* begin *

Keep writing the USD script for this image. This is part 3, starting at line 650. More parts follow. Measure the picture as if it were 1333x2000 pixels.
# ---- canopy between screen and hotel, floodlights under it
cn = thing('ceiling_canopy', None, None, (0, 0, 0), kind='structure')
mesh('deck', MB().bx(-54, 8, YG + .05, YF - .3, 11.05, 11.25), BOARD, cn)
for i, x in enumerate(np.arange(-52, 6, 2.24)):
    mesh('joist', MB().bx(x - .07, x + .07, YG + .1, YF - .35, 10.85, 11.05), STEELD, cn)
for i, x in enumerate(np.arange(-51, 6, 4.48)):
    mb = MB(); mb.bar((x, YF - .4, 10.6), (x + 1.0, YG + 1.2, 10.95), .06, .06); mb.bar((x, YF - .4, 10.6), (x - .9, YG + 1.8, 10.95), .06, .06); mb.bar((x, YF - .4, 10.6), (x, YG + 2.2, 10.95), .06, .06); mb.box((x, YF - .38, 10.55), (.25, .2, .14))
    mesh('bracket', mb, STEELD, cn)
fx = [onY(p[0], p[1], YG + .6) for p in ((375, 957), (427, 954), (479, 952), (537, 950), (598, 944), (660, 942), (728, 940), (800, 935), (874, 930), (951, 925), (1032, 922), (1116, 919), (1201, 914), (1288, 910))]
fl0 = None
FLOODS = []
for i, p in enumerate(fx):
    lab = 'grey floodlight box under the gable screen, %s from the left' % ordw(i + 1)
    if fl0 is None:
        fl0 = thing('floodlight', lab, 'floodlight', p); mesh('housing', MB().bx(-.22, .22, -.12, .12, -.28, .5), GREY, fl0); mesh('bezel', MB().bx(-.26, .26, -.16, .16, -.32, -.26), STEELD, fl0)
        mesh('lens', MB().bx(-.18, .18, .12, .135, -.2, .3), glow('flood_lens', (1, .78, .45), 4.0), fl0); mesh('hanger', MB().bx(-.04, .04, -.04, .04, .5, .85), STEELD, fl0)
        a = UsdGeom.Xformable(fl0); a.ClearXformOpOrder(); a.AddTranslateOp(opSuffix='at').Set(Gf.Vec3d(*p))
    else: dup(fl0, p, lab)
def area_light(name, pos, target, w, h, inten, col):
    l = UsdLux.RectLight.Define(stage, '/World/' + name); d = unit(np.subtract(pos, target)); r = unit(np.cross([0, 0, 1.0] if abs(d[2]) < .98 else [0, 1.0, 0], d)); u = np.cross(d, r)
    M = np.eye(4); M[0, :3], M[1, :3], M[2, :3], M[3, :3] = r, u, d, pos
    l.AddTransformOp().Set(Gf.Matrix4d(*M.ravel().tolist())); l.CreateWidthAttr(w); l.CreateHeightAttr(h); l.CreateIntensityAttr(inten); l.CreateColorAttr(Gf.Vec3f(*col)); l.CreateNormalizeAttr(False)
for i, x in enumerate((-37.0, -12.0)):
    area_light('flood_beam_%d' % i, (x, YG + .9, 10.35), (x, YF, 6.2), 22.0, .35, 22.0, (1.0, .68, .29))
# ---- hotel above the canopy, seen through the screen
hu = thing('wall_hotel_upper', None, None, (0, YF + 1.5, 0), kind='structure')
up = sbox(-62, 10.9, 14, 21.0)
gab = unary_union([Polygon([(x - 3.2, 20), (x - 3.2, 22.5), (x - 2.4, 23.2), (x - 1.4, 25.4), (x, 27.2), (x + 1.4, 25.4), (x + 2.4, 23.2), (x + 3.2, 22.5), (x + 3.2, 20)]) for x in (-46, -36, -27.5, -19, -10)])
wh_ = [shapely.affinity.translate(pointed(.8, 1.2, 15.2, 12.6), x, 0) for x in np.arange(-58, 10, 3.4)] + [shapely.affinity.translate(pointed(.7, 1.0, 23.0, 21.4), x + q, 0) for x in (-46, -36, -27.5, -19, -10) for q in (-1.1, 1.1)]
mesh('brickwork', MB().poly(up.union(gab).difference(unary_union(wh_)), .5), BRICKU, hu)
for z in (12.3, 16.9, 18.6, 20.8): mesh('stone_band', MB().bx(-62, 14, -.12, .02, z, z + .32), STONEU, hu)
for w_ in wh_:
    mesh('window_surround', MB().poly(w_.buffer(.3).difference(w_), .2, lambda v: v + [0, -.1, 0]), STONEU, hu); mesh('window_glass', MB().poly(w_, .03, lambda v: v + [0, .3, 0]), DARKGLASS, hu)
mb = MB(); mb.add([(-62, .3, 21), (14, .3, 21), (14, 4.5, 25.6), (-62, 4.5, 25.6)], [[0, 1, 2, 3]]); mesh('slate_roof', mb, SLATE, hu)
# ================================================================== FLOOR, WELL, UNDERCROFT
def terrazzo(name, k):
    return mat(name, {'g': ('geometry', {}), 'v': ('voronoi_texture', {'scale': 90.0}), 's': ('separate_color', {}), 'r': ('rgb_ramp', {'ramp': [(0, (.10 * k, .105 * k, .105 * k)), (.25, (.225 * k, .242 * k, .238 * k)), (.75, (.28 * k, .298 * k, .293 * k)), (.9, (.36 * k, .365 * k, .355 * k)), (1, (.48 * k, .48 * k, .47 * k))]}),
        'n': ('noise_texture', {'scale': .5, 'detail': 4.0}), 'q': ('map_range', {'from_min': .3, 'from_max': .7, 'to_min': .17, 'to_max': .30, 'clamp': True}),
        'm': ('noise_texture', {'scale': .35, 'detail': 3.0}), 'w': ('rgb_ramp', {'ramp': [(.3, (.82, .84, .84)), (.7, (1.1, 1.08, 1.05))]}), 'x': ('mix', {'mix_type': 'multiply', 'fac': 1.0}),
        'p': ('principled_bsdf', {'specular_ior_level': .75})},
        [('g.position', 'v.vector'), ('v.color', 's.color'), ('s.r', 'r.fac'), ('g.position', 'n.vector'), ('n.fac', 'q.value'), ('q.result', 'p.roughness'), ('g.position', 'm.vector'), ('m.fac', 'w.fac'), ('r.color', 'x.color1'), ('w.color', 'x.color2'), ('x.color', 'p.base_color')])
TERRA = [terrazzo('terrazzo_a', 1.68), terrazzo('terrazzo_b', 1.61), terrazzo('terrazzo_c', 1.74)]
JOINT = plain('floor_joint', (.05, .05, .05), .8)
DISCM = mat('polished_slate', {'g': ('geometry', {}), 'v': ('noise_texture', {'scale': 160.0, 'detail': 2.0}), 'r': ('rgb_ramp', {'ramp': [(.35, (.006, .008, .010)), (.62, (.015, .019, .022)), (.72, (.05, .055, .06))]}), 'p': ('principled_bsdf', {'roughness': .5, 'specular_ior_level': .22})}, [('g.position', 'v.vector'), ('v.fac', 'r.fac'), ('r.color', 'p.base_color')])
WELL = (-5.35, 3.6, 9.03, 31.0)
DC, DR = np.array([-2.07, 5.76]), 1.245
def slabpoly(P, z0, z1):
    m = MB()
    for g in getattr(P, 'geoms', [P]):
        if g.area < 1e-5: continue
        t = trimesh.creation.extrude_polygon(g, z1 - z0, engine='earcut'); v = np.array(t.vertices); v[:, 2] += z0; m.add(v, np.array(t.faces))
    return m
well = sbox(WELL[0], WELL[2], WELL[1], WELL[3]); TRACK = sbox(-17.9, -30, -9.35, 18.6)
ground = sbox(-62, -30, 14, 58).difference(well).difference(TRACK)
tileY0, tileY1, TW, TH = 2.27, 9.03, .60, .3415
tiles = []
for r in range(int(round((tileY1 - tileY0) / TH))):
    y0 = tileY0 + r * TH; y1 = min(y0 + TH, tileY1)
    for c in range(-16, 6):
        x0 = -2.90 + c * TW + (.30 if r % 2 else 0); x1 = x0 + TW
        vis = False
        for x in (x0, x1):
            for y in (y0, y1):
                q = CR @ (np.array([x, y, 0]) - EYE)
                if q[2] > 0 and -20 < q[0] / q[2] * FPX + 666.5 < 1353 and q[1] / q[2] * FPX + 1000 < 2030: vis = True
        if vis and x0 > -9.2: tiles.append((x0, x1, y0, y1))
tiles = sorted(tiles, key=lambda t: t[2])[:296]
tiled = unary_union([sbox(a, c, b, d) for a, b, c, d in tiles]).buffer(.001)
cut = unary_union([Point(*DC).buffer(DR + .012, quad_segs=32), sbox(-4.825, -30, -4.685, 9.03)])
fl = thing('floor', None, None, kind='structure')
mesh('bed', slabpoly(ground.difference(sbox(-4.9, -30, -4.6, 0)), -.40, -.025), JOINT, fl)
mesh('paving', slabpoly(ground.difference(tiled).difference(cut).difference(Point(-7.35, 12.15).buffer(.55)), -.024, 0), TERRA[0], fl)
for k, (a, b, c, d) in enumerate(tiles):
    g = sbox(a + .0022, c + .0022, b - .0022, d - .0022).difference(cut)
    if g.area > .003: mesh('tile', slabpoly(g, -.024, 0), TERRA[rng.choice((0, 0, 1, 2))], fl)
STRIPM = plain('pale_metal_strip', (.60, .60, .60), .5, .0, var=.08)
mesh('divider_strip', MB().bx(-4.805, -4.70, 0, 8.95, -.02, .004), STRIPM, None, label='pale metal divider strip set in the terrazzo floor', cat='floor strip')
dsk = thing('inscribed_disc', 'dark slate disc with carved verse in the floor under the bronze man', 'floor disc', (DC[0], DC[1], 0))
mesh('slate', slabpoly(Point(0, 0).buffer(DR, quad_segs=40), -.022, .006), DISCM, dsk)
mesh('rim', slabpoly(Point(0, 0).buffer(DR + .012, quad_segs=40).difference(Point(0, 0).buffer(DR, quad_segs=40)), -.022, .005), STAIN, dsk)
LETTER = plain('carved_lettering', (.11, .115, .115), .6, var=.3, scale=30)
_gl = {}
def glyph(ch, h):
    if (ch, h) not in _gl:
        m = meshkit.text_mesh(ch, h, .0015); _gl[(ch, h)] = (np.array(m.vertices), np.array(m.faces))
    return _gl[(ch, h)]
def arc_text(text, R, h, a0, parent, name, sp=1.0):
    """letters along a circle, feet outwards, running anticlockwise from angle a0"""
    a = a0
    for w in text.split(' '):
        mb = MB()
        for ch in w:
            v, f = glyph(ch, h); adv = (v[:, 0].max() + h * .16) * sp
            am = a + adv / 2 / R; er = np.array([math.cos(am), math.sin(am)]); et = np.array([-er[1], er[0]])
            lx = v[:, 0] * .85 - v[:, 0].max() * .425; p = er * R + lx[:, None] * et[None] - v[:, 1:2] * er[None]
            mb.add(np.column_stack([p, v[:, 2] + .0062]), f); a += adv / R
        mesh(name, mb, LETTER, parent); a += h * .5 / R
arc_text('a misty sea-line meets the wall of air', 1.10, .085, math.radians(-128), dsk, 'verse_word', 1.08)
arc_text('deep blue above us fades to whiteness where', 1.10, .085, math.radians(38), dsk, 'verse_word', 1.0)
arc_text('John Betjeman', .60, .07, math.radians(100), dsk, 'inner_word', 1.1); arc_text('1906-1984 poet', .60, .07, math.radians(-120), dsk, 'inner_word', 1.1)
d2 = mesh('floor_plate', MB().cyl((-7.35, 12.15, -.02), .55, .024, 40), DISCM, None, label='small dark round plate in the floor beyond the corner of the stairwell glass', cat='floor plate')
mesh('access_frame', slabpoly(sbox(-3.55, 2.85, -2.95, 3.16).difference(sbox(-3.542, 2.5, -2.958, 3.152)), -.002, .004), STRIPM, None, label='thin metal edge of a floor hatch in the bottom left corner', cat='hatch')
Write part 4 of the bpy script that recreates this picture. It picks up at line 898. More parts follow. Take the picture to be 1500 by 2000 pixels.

* end *

Given request:
Lines that include the word "picture" are to be extracted from the data above.

Solution to this task:
Keep writing the USD script for this image. This is part 3, starting at line 650. More parts follow. Measure the picture as if it were 1333x2000 pixels.
Write part 4 of the bpy script that recreates this picture. It picks up at line 898. More parts follow. Take the picture to be 1500 by 2000 pixels.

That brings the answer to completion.